[Scene script records]

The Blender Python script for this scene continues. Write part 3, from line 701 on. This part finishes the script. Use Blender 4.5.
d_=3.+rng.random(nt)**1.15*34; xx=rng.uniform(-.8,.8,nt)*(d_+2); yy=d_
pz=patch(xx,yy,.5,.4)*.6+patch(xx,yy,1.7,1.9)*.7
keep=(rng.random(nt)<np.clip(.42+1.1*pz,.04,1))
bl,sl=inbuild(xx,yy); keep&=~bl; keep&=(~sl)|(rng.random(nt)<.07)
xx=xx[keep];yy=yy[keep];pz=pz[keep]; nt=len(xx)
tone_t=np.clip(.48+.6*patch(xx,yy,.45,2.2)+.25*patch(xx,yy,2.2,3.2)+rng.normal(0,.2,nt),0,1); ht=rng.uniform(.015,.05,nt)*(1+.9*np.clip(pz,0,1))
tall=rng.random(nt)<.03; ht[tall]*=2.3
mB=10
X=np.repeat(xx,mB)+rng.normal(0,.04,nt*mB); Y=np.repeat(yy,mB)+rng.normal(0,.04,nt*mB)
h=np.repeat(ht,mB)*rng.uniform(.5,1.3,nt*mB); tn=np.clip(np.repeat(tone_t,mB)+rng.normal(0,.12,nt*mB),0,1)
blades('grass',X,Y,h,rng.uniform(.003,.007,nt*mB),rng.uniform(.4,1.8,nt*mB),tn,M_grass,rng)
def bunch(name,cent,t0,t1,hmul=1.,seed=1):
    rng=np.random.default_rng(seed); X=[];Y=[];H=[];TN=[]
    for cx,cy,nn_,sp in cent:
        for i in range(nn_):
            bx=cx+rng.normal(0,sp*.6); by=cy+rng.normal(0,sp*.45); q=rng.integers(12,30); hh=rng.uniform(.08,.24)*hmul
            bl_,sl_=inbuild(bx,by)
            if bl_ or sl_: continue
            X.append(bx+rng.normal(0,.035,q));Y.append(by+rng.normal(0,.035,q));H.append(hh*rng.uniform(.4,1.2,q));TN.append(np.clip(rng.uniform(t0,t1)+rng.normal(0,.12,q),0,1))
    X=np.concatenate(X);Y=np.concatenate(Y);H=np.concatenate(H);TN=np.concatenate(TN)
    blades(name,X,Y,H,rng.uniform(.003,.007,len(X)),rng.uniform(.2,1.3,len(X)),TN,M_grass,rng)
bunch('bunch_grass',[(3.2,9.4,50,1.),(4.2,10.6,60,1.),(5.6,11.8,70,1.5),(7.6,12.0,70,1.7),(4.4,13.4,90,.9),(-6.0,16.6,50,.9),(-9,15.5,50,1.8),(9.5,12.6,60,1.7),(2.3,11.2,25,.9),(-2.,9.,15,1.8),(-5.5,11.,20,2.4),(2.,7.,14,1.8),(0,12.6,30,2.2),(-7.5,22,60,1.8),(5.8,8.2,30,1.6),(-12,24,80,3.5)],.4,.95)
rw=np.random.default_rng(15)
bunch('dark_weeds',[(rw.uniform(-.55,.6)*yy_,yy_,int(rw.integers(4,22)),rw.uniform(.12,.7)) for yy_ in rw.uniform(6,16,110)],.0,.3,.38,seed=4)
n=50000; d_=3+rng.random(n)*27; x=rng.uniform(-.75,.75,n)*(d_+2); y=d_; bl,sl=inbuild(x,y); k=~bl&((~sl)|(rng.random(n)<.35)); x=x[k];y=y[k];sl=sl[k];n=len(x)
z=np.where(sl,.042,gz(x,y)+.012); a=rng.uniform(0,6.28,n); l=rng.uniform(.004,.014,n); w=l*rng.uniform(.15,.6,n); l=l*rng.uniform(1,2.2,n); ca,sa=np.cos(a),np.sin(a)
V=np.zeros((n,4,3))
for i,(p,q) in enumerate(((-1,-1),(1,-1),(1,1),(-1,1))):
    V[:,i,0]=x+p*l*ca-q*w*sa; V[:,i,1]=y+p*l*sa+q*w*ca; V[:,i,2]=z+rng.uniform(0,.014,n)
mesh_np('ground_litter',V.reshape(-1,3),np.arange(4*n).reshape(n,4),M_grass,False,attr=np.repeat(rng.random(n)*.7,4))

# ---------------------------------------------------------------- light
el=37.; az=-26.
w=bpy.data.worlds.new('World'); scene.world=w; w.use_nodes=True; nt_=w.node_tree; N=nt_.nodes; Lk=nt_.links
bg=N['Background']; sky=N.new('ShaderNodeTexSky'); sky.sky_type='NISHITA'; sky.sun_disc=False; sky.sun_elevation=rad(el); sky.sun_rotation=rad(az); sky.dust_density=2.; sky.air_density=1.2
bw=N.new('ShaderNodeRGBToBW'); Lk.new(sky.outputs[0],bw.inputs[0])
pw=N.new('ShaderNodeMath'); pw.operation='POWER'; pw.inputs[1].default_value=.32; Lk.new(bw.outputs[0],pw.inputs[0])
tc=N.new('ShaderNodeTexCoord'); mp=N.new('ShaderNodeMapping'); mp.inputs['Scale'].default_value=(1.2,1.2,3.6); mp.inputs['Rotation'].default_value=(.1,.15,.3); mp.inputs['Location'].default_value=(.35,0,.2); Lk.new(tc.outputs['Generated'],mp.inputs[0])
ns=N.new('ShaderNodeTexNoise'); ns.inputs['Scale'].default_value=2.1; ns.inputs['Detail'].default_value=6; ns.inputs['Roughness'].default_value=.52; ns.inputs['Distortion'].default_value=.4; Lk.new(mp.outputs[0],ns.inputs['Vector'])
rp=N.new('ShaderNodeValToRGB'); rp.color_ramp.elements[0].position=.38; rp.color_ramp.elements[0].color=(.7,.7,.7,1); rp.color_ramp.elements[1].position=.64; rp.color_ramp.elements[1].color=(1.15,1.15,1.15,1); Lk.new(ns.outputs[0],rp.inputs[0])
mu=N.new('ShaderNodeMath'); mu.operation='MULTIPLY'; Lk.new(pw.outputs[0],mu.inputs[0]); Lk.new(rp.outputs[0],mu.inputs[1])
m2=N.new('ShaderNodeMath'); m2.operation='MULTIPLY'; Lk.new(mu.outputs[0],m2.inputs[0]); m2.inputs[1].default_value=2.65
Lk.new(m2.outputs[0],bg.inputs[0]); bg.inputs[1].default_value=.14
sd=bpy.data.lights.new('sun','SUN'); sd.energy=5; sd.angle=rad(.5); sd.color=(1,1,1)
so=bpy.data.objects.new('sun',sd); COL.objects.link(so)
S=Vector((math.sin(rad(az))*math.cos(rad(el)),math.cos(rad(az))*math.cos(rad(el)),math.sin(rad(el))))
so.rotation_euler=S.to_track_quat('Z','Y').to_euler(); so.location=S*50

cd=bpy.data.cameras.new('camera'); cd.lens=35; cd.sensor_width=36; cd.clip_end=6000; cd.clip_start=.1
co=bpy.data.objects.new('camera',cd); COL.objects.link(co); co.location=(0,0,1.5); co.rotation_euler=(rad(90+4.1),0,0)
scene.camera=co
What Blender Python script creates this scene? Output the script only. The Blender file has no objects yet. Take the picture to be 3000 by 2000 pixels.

▶ EXERCISE: Copy out all of the records shown above exactly.

▶ THE OUTPUT:
The Blender Python script for this scene continues. Write part 3, from line 701 on. This part finishes the script. Use Blender 4.5.
d_=3.+rng.random(nt)**1.15*34; xx=rng.uniform(-.8,.8,nt)*(d_+2); yy=d_
pz=patch(xx,yy,.5,.4)*.6+patch(xx,yy,1.7,1.9)*.7
keep=(rng.random(nt)<np.clip(.42+1.1*pz,.04,1))
bl,sl=inbuild(xx,yy); keep&=~bl; keep&=(~sl)|(rng.random(nt)<.07)
xx=xx[keep];yy=yy[keep];pz=pz[keep]; nt=len(xx)
tone_t=np.clip(.48+.6*patch(xx,yy,.45,2.2)+.25*patch(xx,yy,2.2,3.2)+rng.normal(0,.2,nt),0,1); ht=rng.uniform(.015,.05,nt)*(1+.9*np.clip(pz,0,1))
tall=rng.random(nt)<.03; ht[tall]*=2.3
mB=10
X=np.repeat(xx,mB)+rng.normal(0,.04,nt*mB); Y=np.repeat(yy,mB)+rng.normal(0,.04,nt*mB)
h=np.repeat(ht,mB)*rng.uniform(.5,1.3,nt*mB); tn=np.clip(np.repeat(tone_t,mB)+rng.normal(0,.12,nt*mB),0,1)
blades('grass',X,Y,h,rng.uniform(.003,.007,nt*mB),rng.uniform(.4,1.8,nt*mB),tn,M_grass,rng)
def bunch(name,cent,t0,t1,hmul=1.,seed=1):
    rng=np.random.default_rng(seed); X=[];Y=[];H=[];TN=[]
    for cx,cy,nn_,sp in cent:
        for i in range(nn_):
            bx=cx+rng.normal(0,sp*.6); by=cy+rng.normal(0,sp*.45); q=rng.integers(12,30); hh=rng.uniform(.08,.24)*hmul
            bl_,sl_=inbuild(bx,by)
            if bl_ or sl_: continue
            X.append(bx+rng.normal(0,.035,q));Y.append(by+rng.normal(0,.035,q));H.append(hh*rng.uniform(.4,1.2,q));TN.append(np.clip(rng.uniform(t0,t1)+rng.normal(0,.12,q),0,1))
    X=np.concatenate(X);Y=np.concatenate(Y);H=np.concatenate(H);TN=np.concatenate(TN)
    blades(name,X,Y,H,rng.uniform(.003,.007,len(X)),rng.uniform(.2,1.3,len(X)),TN,M_grass,rng)
bunch('bunch_grass',[(3.2,9.4,50,1.),(4.2,10.6,60,1.),(5.6,11.8,70,1.5),(7.6,12.0,70,1.7),(4.4,13.4,90,.9),(-6.0,16.6,50,.9),(-9,15.5,50,1.8),(9.5,12.6,60,1.7),(2.3,11.2,25,.9),(-2.,9.,15,1.8),(-5.5,11.,20,2.4),(2.,7.,14,1.8),(0,12.6,30,2.2),(-7.5,22,60,1.8),(5.8,8.2,30,1.6),(-12,24,80,3.5)],.4,.95)
rw=np.random.default_rng(15)
bunch('dark_weeds',[(rw.uniform(-.55,.6)*yy_,yy_,int(rw.integers(4,22)),rw.uniform(.12,.7)) for yy_ in rw.uniform(6,16,110)],.0,.3,.38,seed=4)
n=50000; d_=3+rng.random(n)*27; x=rng.uniform(-.75,.75,n)*(d_+2); y=d_; bl,sl=inbuild(x,y); k=~bl&((~sl)|(rng.random(n)<.35)); x=x[k];y=y[k];sl=sl[k];n=len(x)
z=np.where(sl,.042,gz(x,y)+.012); a=rng.uniform(0,6.28,n); l=rng.uniform(.004,.014,n); w=l*rng.uniform(.15,.6,n); l=l*rng.uniform(1,2.2,n); ca,sa=np.cos(a),np.sin(a)
V=np.zeros((n,4,3))
for i,(p,q) in enumerate(((-1,-1),(1,-1),(1,1),(-1,1))):
    V[:,i,0]=x+p*l*ca-q*w*sa; V[:,i,1]=y+p*l*sa+q*w*ca; V[:,i,2]=z+rng.uniform(0,.014,n)
mesh_np('ground_litter',V.reshape(-1,3),np.arange(4*n).reshape(n,4),M_grass,False,attr=np.repeat(rng.random(n)*.7,4))

# ---------------------------------------------------------------- light
el=37.; az=-26.
w=bpy.data.worlds.new('World'); scene.world=w; w.use_nodes=True; nt_=w.node_tree; N=nt_.nodes; Lk=nt_.links
bg=N['Background']; sky=N.new('ShaderNodeTexSky'); sky.sky_type='NISHITA'; sky.sun_disc=False; sky.sun_elevation=rad(el); sky.sun_rotation=rad(az); sky.dust_density=2.; sky.air_density=1.2
bw=N.new('ShaderNodeRGBToBW'); Lk.new(sky.outputs[0],bw.inputs[0])
pw=N.new('ShaderNodeMath'); pw.operation='POWER'; pw.inputs[1].default_value=.32; Lk.new(bw.outputs[0],pw.inputs[0])
tc=N.new('ShaderNodeTexCoord'); mp=N.new('ShaderNodeMapping'); mp.inputs['Scale'].default_value=(1.2,1.2,3.6); mp.inputs['Rotation'].default_value=(.1,.15,.3); mp.inputs['Location'].default_value=(.35,0,.2); Lk.new(tc.outputs['Generated'],mp.inputs[0])
ns=N.new('ShaderNodeTexNoise'); ns.inputs['Scale'].default_value=2.1; ns.inputs['Detail'].default_value=6; ns.inputs['Roughness'].default_value=.52; ns.inputs['Distortion'].default_value=.4; Lk.new(mp.outputs[0],ns.inputs['Vector'])
rp=N.new('ShaderNodeValToRGB'); rp.color_ramp.elements[0].position=.38; rp.color_ramp.elements[0].color=(.7,.7,.7,1); rp.color_ramp.elements[1].position=.64; rp.color_ramp.elements[1].color=(1.15,1.15,1.15,1); Lk.new(ns.outputs[0],rp.inputs[0])
mu=N.new('ShaderNodeMath'); mu.operation='MULTIPLY'; Lk.new(pw.outputs[0],mu.inputs[0]); Lk.new(rp.outputs[0],mu.inputs[1])
m2=N.new('ShaderNodeMath'); m2.operation='MULTIPLY'; Lk.new(mu.outputs[0],m2.inputs[0]); m2.inputs[1].default_value=2.65
Lk.new(m2.outputs[0],bg.inputs[0]); bg.inputs[1].default_value=.14
sd=bpy.data.lights.new('sun','SUN'); sd.energy=5; sd.angle=rad(.5); sd.color=(1,1,1)
so=bpy.data.objects.new('sun',sd); COL.objects.link(so)
S=Vector((math.sin(rad(az))*math.cos(rad(el)),math.cos(rad(az))*math.cos(rad(el)),math.sin(rad(el))))
so.rotation_euler=S.to_track_quat('Z','Y').to_euler(); so.location=S*50

cd=bpy.data.cameras.new('camera'); cd.lens=35; cd.sensor_width=36; cd.clip_end=6000; cd.clip_start=.1
co=bpy.data.objects.new('camera',cd); COL.objects.link(co); co.location=(0,0,1.5); co.rotation_euler=(rad(90+4.1),0,0)
scene.camera=co
What Blender Python script creates this scene? Output the script only. The Blender file has no objects yet. Take the picture to be 3000 by 2000 pixels.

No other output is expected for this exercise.